◆ WHAT THE TASK ASKS
Your job is to retype all of the data word for word, leaving every image out.

---*---

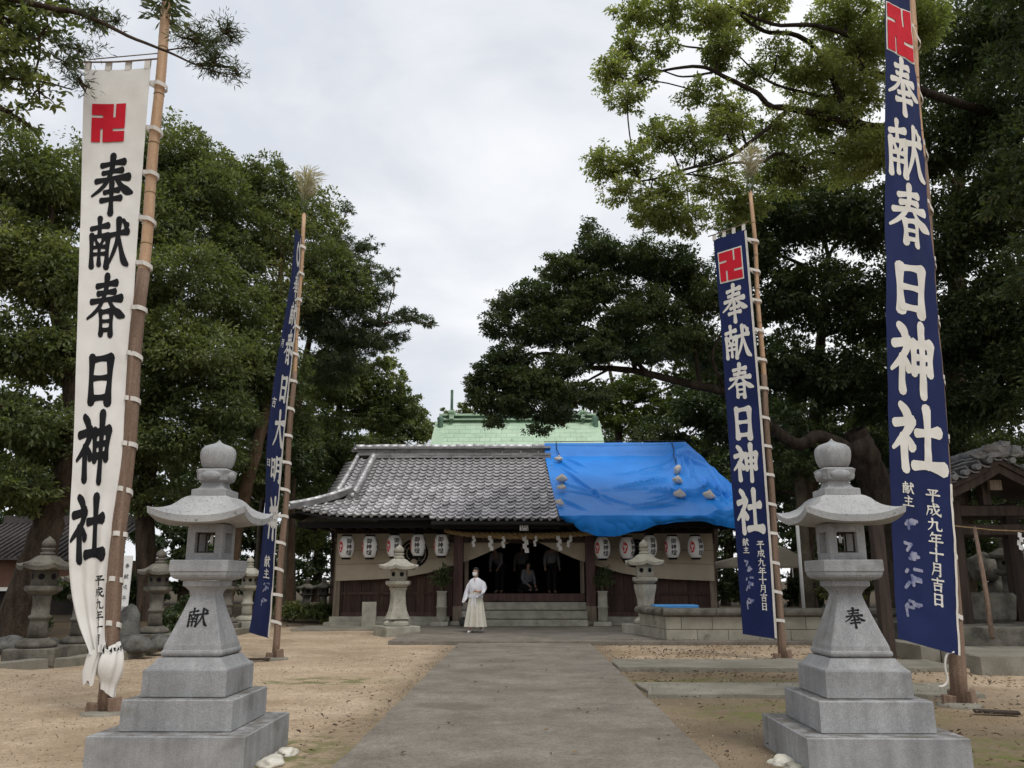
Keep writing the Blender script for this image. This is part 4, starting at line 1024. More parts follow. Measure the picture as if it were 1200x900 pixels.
# deck: front, side and back slopes
mb = MB()
def sheet(xs_, ys_, zf, th=0.10):
    n = len(xs_); top = [(x, y, zf(x, y)) for y in ys_ for x in xs_]; bot = [(x, y, zf(x, y) - th) for y in ys_ for x in xs_]
    mbs = MB(); N0 = len(top)
    fs = []
    for j in range(len(ys_) - 1):
        for i in range(n - 1):
            a = j * n + i; fs.append((a, a + 1, a + n + 1, a + n)); fs.append((N0 + a, N0 + a + n, N0 + a + n + 1, N0 + a + 1))
    m_ = len(ys_)
    for i in range(n - 1): fs.append((i, N0 + i, N0 + i + 1, i + 1)); a = (m_ - 1) * n + i; fs.append((a, a + 1, N0 + a + 1, N0 + a))
    for j in range(m_ - 1): a = j * n; fs.append((a, a + n, N0 + a + n, N0 + a)); a = j * n + n - 1; fs.append((a, N0 + a, N0 + a + n, a + n))
    mbs.add(top + bot, fs); return mbs
roof = empty('roof', (0, 0, 0)); roof.parent = hall
MT['tilemid'] = mat('ridge_course_tile', (0.16, 0.155, 0.155), (0.33, 0.32, 0.32), 3.0, 0.5, 0.3, 20, spec=0.45, grain=(0.25, 20), stretch=(.6, 1, 3))
o = sheet(np.linspace(-5.85, 5.85, 25), np.linspace(25.9, RIDGE_Y, 9), lambda x, y: roofz(x, y) - 0.06).build('roof_deck', MT['deck'], roof); o.data.transform(hall_inv)
def hipz(x, y):      # lower skirt: front eave with its corners
    side = 3.30 + (6.95 - abs(x)) * 0.62
    return min(roofz(x, y), side + 0.0 if abs(x) > 5.2 else 99) - 0.06
o = sheet(np.linspace(-6.95, 6.95, 57), np.linspace(EAVE_Y, 26.05, 7), hipz, .05).build('eave_deck', MT['deck'], roof); o.data.transform(hall_inv)
o = sheet(np.linspace(-2.7, 2.7, 9), np.linspace(24.2, 24.75, 3), lambda x, y: roofz(x, y) - 0.05, .05).build('porch_eave_deck', MT['deck'], roof); o.data.transform(hall_inv)
o = sheet(np.linspace(-5.85, 5.85, 3), np.linspace(RIDGE_Y + .01, 34.3, 4), lambda x, y: roofz(x, 2 * RIDGE_Y - y) - 0.06).build('back_slope', MT['tiledark'], roof); o.data.transform(hall_inv)
for sx in (-1, 1):
    o = sheet(sorted([sx * 6.95, sx * 6.3, sx * 5.6]), np.linspace(26.06, 34.3, 6), lambda x, y: 3.30 + (6.95 - abs(x)) * 0.62 - 0.06).build('side_slope', MT['tiledark'], roof); o.data.transform(hall_inv)
    mb = MB(); mb.add([(sx * 5.55, 26.1, 4.0), (sx * 5.55, 33, 4.0), (sx * 5.55, RIDGE_Y, 5.6)], [(0, 1, 2)]); o = mb.build('gable_board', MT['darkwood'], roof); o.data.transform(hall_inv)

# pantiles, each its own piece (the farther rows share one mesh)
PW_, ROWS = 0.25, 18
EXP = (29.25 - EAVE_Y) / ROWS
def tile_geo(M):
    n = 7; vs = []; top = []
    for j, (yy, zz) in enumerate([(0.0, 0.060), (EXP * 1.22, 0.0)]):
        for i in range(n + 1):
            u = i / n; x = (u - 0.5) * PW_ * 1.06
            prof = -0.022 * math.sin(u * math.pi * 1.45) if u < 0.69 else 0.040 * math.sin((u - 0.69) / 0.31 * math.pi)
            vs.append((x, yy, zz + prof))
    for i in range(n + 1):
        u = i / n; x = (u - 0.5) * PW_ * 1.06
        vs.append((x, 0.020, vs[i][2] - 0.048))
    fs = [(i, i + 1, n + 2 + i, n + 1 + i) for i in range(n)] + [(2 * n + 2 + i, 2 * n + 3 + i, i + 1, i) for i in range(n)]
    return vs, fs
tvs, tfs = tile_geo(None)
tme = MB().add(tvs, tfs, False).mesh('tile'); tme.materials.append(MT['tile'])
spots = []
rt_ = random.Random(5)
def slope_at(x, y): return math.atan2(roofz(x, y + .1) - roofz(x, y - .1), .2)
for r in range(-2, ROWS):
    y = EAVE_Y + r * EXP + (0.0 if r >= 0 else 0.0)
    for c in range(-28, 6):
        x = c * PW_ + 0.125
        if r < 0 and (abs(x) > 2.65 or r < -1): continue
        tl = 0.74 + (1.0 - 0.74) * (RIDGE_Y - y) / (RIDGE_Y - EAVE_Y)
        if x > tl + 0.30: continue
        if x < -5.22:
            hipY = 24.45 + (x + 6.95) * 1.02
            if y > hipY - 0.05 and not (-5.98 < x < -5.50 and y > 26.15 + (x + 5.5) * 0.2): continue
            if y <= hipY and x < -6.9: continue
        spots.append((x, y))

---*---

◆ EXPECTED ANSWER
Keep writing the Blender script for this image. This is part 4, starting at line 1024. More parts follow. Measure the picture as if it were 1200x900 pixels.
# deck: front, side and back slopes
mb = MB()
def sheet(xs_, ys_, zf, th=0.10):
    n = len(xs_); top = [(x, y, zf(x, y)) for y in ys_ for x in xs_]; bot = [(x, y, zf(x, y) - th) for y in ys_ for x in xs_]
    mbs = MB(); N0 = len(top)
    fs = []
    for j in range(len(ys_) - 1):
        for i in range(n - 1):
            a = j * n + i; fs.append((a, a + 1, a + n + 1, a + n)); fs.append((N0 + a, N0 + a + n, N0 + a + n + 1, N0 + a + 1))
    m_ = len(ys_)
    for i in range(n - 1): fs.append((i, N0 + i, N0 + i + 1, i + 1)); a = (m_ - 1) * n + i; fs.append((a, a + 1, N0 + a + 1, N0 + a))
    for j in range(m_ - 1): a = j * n; fs.append((a, a + n, N0 + a + n, N0 + a)); a = j * n + n - 1; fs.append((a, N0 + a, N0 + a + n, a + n))
    mbs.add(top + bot, fs); return mbs
roof = empty('roof', (0, 0, 0)); roof.parent = hall
MT['tilemid'] = mat('ridge_course_tile', (0.16, 0.155, 0.155), (0.33, 0.32, 0.32), 3.0, 0.5, 0.3, 20, spec=0.45, grain=(0.25, 20), stretch=(.6, 1, 3))
o = sheet(np.linspace(-5.85, 5.85, 25), np.linspace(25.9, RIDGE_Y, 9), lambda x, y: roofz(x, y) - 0.06).build('roof_deck', MT['deck'], roof); o.data.transform(hall_inv)
def hipz(x, y):      # lower skirt: front eave with its corners
    side = 3.30 + (6.95 - abs(x)) * 0.62
    return min(roofz(x, y), side + 0.0 if abs(x) > 5.2 else 99) - 0.06
o = sheet(np.linspace(-6.95, 6.95, 57), np.linspace(EAVE_Y, 26.05, 7), hipz, .05).build('eave_deck', MT['deck'], roof); o.data.transform(hall_inv)
o = sheet(np.linspace(-2.7, 2.7, 9), np.linspace(24.2, 24.75, 3), lambda x, y: roofz(x, y) - 0.05, .05).build('porch_eave_deck', MT['deck'], roof); o.data.transform(hall_inv)
o = sheet(np.linspace(-5.85, 5.85, 3), np.linspace(RIDGE_Y + .01, 34.3, 4), lambda x, y: roofz(x, 2 * RIDGE_Y - y) - 0.06).build('back_slope', MT['tiledark'], roof); o.data.transform(hall_inv)
for sx in (-1, 1):
    o = sheet(sorted([sx * 6.95, sx * 6.3, sx * 5.6]), np.linspace(26.06, 34.3, 6), lambda x, y: 3.30 + (6.95 - abs(x)) * 0.62 - 0.06).build('side_slope', MT['tiledark'], roof); o.data.transform(hall_inv)
    mb = MB(); mb.add([(sx * 5.55, 26.1, 4.0), (sx * 5.55, 33, 4.0), (sx * 5.55, RIDGE_Y, 5.6)], [(0, 1, 2)]); o = mb.build('gable_board', MT['darkwood'], roof); o.data.transform(hall_inv)

# pantiles, each its own piece (the farther rows share one mesh)
PW_, ROWS = 0.25, 18
EXP = (29.25 - EAVE_Y) / ROWS
def tile_geo(M):
    n = 7; vs = []; top = []
    for j, (yy, zz) in enumerate([(0.0, 0.060), (EXP * 1.22, 0.0)]):
        for i in range(n + 1):
            u = i / n; x = (u - 0.5) * PW_ * 1.06
            prof = -0.022 * math.sin(u * math.pi * 1.45) if u < 0.69 else 0.040 * math.sin((u - 0.69) / 0.31 * math.pi)
            vs.append((x, yy, zz + prof))
    for i in range(n + 1):
        u = i / n; x = (u - 0.5) * PW_ * 1.06
        vs.append((x, 0.020, vs[i][2] - 0.048))
    fs = [(i, i + 1, n + 2 + i, n + 1 + i) for i in range(n)] + [(2 * n + 2 + i, 2 * n + 3 + i, i + 1, i) for i in range(n)]
    return vs, fs
tvs, tfs = tile_geo(None)
tme = MB().add(tvs, tfs, False).mesh('tile'); tme.materials.append(MT['tile'])
spots = []
rt_ = random.Random(5)
def slope_at(x, y): return math.atan2(roofz(x, y + .1) - roofz(x, y - .1), .2)
for r in range(-2, ROWS):
    y = EAVE_Y + r * EXP + (0.0 if r >= 0 else 0.0)
    for c in range(-28, 6):
        x = c * PW_ + 0.125
        if r < 0 and (abs(x) > 2.65 or r < -1): continue
        tl = 0.74 + (1.0 - 0.74) * (RIDGE_Y - y) / (RIDGE_Y - EAVE_Y)
        if x > tl + 0.30: continue
        if x < -5.22:
            hipY = 24.45 + (x + 6.95) * 1.02
            if y > hipY - 0.05 and not (-5.98 < x < -5.50 and y > 26.15 + (x + 5.5) * 0.2): continue
            if y <= hipY and x < -6.9: continue
        spots.append((x, y))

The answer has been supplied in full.